Opposition to Violent Videogames Continues

Posted by Ernest Miller

WIRED publishes an AP wirestory on the opposition to violence in videogames (Violent Video Games Under Attack). Why violence? Perhaps it is because not too many games feature sex. I expect this to change over the next couple of years. In any case, this article is yet more evidence that the fight for free expression for this media form is not even close to over.

Of course, the good AP editors must still be on holiday:

There is also the inescapable fact that the military uses video games to train its soldiers. A 2003 University of Rochester study found that young adults who played a lot of fast-paced video games showed better visual skills than those who did not.
It is also an inescapable fact that the military uses movies, pictures and print media to train its soldiers. Why is this relevant? Is the military using the games to teach aggression? Perhaps they are using them to train for better visual skills, at least that is what the second sentence of the paragraph seems to imply, or maybe it isn't related to the first sentence at all. Who knows?
Author Evan Wright ponders the effects of video games on U.S. soldiers in the current Iraq war in his new book Generation Kill. In an endorsement that Grand Theft Auto creator Rockstar Games would probably rather not get, he quotes one U.S. soldier as saying an ambush felt just like playing the game.

"It felt like I was living it when I seen the flames coming out of windows, the blown-up car in the street, guys crawling around shooting at us," the soldier says.

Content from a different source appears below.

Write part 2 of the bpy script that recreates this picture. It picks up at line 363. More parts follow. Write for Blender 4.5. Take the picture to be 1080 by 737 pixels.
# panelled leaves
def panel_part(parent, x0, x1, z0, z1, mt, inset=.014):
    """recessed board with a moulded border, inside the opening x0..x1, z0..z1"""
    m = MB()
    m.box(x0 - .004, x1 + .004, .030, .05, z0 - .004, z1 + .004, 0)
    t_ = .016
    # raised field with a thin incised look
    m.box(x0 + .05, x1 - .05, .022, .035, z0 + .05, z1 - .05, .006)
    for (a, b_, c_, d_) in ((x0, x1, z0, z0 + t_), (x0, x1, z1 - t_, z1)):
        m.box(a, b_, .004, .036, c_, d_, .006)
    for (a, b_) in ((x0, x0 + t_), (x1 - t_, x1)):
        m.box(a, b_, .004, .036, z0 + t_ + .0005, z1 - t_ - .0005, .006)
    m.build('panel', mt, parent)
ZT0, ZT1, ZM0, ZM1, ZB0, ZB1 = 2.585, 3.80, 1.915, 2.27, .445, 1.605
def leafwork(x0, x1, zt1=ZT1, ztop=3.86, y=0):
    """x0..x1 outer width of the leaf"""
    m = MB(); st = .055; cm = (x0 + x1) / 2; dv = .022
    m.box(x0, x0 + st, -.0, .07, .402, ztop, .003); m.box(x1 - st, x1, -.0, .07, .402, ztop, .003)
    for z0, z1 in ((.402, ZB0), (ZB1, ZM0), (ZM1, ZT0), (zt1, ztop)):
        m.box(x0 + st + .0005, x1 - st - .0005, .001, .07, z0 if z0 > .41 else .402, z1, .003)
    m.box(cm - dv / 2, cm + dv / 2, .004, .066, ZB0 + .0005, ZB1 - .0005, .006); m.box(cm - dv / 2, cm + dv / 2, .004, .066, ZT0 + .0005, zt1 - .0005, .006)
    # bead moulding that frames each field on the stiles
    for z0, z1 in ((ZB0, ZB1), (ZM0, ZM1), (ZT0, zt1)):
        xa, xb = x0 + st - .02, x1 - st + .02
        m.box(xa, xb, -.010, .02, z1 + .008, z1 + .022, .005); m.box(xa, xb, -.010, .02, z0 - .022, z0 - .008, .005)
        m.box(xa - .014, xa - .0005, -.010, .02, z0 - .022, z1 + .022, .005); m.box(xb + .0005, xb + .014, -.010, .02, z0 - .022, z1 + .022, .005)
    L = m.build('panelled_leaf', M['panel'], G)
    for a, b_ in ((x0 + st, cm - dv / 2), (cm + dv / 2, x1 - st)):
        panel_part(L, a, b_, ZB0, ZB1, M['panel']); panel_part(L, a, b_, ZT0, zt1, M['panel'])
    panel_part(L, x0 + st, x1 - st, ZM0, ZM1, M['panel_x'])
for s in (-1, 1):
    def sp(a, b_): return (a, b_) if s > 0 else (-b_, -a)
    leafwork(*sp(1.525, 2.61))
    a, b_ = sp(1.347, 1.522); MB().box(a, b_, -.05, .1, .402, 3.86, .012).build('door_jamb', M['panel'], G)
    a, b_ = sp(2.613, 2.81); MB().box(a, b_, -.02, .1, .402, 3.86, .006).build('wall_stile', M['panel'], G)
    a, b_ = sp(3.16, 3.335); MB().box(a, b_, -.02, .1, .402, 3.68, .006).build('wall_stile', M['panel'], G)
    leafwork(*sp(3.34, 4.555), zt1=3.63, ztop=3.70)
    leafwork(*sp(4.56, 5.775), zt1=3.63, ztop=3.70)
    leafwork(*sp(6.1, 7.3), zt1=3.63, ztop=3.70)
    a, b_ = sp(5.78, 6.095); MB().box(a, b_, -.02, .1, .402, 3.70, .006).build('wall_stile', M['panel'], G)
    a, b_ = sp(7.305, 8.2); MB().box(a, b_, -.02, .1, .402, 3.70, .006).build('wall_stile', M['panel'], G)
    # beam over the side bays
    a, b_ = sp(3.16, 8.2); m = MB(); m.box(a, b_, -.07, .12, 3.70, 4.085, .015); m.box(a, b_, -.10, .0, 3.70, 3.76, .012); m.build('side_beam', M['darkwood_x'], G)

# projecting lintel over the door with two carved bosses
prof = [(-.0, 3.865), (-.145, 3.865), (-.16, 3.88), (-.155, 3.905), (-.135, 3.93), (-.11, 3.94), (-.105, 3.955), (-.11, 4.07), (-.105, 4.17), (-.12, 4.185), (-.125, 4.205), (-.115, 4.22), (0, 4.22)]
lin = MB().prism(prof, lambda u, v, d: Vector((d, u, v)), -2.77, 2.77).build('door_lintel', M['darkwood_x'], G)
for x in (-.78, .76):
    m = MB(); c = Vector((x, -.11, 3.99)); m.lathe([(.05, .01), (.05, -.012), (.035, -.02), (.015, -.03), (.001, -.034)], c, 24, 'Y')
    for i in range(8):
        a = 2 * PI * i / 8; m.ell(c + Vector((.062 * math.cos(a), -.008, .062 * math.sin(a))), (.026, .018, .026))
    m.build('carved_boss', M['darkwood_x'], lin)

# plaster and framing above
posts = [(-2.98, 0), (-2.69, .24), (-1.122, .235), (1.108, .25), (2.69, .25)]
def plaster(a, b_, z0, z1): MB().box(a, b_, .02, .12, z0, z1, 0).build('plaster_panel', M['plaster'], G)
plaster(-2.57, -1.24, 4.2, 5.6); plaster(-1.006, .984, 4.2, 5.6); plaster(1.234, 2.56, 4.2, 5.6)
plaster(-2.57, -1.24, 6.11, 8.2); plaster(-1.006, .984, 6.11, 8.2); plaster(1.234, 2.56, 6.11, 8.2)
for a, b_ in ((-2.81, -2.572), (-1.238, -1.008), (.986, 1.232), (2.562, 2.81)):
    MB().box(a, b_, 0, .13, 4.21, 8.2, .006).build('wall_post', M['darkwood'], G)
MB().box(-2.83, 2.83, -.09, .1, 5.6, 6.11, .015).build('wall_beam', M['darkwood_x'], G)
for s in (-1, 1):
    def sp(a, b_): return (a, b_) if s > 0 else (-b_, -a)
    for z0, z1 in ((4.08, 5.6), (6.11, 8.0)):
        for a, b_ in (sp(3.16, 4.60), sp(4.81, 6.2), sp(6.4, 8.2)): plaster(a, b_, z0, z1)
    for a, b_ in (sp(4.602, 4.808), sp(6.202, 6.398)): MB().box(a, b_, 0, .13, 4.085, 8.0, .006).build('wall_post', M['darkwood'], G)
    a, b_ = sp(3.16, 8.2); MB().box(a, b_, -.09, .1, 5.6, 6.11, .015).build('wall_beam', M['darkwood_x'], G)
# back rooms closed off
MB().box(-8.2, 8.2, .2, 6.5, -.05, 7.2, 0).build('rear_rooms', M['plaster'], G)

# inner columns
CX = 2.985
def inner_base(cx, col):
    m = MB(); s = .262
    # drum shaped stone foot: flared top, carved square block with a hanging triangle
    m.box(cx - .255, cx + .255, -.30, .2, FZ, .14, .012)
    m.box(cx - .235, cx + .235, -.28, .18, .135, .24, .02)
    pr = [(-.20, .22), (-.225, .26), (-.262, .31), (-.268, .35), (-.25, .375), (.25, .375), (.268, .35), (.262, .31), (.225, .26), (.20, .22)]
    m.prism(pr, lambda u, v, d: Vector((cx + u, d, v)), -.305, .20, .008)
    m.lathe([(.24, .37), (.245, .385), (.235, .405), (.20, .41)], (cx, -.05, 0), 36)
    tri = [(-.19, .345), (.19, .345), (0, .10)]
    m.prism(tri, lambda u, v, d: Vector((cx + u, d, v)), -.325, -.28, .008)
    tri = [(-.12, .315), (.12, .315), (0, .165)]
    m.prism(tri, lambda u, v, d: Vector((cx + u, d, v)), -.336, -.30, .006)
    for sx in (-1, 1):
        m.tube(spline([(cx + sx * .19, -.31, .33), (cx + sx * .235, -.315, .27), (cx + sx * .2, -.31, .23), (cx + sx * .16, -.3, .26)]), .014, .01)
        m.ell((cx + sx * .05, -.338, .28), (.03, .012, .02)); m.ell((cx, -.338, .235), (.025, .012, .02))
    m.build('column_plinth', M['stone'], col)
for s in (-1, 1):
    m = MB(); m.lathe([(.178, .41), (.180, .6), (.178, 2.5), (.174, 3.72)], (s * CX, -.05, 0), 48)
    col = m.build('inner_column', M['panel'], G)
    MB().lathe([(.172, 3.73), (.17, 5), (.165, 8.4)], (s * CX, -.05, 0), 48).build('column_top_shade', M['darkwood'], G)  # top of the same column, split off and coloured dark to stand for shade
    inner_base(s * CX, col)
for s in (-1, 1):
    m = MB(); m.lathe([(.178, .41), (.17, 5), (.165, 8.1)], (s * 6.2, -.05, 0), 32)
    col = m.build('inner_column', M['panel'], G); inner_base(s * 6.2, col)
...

A truly touching anecdote. Go back to the first Gulf War and you will undoubtedly find references to the resemblance or non-resemblance of war to the movies' depiction of war. A reader-submitted review of the book on Amazon claims that the book includes a similar anecdote about another media form as well, "someone recites gangsta rap lyrics as he ecstatically sprays machine gun fire on the enemy (A very admirable piece of wartime journalism). Read the book and I'm sure you'll find other shocking examples of our culture being invoked by our soldiers in Iraq. Imagine that, our soldiers evoking our culture to describe war.
Still, the notion that games should be restricted is accepted elsewhere. New Zealand, Brazil, Germany and several other nations have outlawed some games.
They are also restricted in countries like China, too. However, the article doesn't note some other censorship characteristics. Germany outlaws all media (including games) that depict Nazism in particular ways, something our First Amendment wouldn't allow. New Zealand's Office of Film and Literature Classification has outlawed some movies as well.